• DIRECTIVE
Repeat exactly the lines from the start through the line with "scene.camera = cam", both ends included.

• DATA SEGMENT
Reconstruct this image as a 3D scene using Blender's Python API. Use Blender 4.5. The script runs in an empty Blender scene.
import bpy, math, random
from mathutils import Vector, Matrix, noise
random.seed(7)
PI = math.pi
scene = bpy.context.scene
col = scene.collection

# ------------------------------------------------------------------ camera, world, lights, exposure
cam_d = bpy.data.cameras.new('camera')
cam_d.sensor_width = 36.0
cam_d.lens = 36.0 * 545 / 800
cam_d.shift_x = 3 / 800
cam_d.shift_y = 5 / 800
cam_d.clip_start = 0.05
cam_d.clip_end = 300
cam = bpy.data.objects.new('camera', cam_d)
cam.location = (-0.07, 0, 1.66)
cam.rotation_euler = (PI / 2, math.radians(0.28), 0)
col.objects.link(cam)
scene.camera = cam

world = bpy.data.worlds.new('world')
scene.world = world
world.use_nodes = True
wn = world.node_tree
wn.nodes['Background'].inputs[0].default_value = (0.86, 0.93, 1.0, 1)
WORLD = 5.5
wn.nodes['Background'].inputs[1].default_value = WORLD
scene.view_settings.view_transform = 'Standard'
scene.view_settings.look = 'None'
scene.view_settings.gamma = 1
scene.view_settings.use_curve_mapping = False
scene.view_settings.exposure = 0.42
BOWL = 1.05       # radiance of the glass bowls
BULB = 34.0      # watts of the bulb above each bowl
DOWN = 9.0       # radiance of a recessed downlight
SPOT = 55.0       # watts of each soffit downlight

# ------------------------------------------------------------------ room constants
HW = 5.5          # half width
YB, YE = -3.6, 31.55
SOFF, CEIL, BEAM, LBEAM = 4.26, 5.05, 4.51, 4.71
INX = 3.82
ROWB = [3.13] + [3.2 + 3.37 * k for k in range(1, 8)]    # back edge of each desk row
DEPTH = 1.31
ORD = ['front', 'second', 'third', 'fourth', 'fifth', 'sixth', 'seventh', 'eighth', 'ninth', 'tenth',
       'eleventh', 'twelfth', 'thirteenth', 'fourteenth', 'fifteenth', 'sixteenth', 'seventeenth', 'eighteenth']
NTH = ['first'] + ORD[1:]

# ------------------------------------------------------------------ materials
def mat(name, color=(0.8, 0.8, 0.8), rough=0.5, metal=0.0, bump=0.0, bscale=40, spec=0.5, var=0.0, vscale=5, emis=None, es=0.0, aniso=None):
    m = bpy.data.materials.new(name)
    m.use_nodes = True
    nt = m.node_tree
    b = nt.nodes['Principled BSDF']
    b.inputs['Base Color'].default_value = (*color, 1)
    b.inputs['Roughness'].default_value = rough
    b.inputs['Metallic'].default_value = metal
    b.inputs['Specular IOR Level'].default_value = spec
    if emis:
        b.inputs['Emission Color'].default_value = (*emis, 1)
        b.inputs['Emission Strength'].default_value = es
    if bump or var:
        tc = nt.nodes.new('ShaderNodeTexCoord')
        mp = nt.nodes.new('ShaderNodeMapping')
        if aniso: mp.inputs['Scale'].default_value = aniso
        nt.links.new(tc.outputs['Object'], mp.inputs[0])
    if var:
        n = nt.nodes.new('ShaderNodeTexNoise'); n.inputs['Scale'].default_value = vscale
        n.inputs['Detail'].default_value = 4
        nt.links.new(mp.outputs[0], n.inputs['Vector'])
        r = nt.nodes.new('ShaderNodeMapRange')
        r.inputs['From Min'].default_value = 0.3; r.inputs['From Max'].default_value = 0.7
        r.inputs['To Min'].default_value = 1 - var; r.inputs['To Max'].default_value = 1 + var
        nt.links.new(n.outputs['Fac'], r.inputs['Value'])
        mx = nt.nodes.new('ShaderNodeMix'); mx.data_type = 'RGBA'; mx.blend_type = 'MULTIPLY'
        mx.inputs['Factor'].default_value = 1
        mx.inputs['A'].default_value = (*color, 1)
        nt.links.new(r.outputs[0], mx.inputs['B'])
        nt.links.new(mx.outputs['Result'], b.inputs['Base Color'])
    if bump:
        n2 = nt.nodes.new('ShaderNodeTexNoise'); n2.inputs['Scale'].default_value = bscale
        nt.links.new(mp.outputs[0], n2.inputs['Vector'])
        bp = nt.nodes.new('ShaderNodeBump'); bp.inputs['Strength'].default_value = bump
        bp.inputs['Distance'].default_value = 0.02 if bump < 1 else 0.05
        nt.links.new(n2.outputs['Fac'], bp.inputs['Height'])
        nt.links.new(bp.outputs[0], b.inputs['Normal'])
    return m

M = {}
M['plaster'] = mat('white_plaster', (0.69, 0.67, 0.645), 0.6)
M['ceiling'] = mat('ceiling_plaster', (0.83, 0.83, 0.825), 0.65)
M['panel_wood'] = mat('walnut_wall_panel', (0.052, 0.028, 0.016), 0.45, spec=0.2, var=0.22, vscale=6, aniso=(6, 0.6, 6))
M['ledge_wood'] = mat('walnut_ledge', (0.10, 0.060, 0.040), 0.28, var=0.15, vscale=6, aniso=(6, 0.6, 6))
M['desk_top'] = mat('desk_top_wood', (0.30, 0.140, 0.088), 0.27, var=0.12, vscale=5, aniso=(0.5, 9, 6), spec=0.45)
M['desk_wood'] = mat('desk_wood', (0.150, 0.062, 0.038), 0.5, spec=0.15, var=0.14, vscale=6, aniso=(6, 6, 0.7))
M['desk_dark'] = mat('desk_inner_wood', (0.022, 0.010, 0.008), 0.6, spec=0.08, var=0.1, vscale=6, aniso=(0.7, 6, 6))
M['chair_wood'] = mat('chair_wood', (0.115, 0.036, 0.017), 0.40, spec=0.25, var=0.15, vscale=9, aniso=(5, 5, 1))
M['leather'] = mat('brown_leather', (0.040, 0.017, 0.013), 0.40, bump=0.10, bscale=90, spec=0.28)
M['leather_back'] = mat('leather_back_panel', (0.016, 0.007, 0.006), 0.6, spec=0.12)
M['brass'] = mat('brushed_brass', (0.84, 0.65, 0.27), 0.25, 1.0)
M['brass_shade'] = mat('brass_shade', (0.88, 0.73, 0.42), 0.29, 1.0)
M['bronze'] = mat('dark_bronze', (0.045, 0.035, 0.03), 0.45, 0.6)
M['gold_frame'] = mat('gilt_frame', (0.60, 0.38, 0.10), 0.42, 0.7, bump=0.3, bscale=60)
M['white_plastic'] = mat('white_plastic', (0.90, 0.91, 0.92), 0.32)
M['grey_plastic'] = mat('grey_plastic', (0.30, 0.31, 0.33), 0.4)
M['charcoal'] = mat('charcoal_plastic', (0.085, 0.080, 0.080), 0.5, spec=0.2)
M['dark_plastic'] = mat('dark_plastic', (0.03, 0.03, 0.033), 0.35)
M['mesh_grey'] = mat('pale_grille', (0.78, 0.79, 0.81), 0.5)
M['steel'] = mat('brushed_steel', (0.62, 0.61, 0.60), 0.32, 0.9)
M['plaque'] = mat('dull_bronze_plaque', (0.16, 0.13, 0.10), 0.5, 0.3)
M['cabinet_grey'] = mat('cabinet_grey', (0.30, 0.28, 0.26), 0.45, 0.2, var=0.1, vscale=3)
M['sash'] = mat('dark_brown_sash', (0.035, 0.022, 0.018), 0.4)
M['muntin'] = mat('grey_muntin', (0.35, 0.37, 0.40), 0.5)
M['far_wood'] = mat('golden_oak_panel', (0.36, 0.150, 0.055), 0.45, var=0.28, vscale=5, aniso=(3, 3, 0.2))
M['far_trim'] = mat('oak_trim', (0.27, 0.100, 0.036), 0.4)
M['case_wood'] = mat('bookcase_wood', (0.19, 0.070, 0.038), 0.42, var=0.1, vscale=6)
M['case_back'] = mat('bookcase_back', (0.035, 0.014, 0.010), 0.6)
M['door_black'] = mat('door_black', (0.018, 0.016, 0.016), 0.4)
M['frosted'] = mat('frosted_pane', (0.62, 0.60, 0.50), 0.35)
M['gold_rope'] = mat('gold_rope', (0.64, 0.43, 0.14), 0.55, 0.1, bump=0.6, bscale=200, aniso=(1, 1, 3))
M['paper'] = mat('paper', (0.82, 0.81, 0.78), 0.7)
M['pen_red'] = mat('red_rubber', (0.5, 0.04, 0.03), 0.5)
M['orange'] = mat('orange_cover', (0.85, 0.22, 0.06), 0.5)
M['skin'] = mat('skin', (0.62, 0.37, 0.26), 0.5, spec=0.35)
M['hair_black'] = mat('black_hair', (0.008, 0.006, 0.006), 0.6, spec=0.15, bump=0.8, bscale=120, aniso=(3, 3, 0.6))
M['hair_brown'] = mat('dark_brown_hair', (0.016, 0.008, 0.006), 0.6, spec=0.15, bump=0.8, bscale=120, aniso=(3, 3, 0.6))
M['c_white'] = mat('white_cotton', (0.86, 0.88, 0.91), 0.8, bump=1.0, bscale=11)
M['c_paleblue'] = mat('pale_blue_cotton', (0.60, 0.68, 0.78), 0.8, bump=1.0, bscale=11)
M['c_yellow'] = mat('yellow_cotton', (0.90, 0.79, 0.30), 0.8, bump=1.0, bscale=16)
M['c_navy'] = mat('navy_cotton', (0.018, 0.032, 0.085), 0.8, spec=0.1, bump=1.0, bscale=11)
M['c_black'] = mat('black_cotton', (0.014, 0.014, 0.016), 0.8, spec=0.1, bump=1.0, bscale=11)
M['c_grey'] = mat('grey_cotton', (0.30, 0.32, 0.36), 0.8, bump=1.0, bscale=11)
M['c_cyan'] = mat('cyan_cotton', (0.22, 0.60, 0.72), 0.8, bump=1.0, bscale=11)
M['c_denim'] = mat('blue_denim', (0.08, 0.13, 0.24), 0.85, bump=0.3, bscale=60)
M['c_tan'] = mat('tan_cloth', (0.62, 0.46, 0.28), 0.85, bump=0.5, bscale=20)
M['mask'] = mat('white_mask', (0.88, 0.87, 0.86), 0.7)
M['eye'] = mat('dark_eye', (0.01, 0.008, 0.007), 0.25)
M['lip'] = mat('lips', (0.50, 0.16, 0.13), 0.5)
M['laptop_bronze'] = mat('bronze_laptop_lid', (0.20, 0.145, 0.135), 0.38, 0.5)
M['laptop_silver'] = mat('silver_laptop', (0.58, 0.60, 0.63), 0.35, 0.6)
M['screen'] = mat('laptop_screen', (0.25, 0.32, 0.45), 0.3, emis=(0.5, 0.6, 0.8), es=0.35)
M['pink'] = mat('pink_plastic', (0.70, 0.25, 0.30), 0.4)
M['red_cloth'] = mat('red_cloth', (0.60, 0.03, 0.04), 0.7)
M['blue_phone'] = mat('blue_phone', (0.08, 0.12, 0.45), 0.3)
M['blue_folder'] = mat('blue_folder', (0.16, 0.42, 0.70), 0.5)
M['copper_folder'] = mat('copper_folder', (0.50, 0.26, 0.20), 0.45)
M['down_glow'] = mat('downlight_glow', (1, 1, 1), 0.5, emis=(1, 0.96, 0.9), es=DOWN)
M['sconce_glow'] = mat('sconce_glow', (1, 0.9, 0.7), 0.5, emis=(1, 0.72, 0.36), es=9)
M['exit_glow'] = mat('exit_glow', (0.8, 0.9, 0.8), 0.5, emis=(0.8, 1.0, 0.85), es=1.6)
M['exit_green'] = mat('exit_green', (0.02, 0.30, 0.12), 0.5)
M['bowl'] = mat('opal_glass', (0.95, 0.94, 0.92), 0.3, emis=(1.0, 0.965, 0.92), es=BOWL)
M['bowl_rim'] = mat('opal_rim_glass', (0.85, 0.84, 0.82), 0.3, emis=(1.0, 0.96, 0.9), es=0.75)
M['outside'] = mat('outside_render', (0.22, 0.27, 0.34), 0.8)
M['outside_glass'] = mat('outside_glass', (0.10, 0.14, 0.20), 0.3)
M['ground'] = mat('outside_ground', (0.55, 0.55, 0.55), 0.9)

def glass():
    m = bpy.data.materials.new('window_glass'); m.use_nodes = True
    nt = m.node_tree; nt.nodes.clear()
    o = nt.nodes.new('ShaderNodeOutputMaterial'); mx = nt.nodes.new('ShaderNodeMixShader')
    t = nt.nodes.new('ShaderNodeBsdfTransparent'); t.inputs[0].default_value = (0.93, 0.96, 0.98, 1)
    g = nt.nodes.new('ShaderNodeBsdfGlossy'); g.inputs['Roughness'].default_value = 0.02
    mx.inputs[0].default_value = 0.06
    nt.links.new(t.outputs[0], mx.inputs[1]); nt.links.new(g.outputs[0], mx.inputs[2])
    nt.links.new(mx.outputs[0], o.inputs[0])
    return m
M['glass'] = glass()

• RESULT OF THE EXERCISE
Reconstruct this image as a 3D scene using Blender's Python API. Use Blender 4.5. The script runs in an empty Blender scene.
import bpy, math, random
from mathutils import Vector, Matrix, noise
random.seed(7)
PI = math.pi
scene = bpy.context.scene
col = scene.collection

# ------------------------------------------------------------------ camera, world, lights, exposure
cam_d = bpy.data.cameras.new('camera')
cam_d.sensor_width = 36.0
cam_d.lens = 36.0 * 545 / 800
cam_d.shift_x = 3 / 800
cam_d.shift_y = 5 / 800
cam_d.clip_start = 0.05
cam_d.clip_end = 300
cam = bpy.data.objects.new('camera', cam_d)
cam.location = (-0.07, 0, 1.66)
cam.rotation_euler = (PI / 2, math.radians(0.28), 0)
col.objects.link(cam)
scene.camera = cam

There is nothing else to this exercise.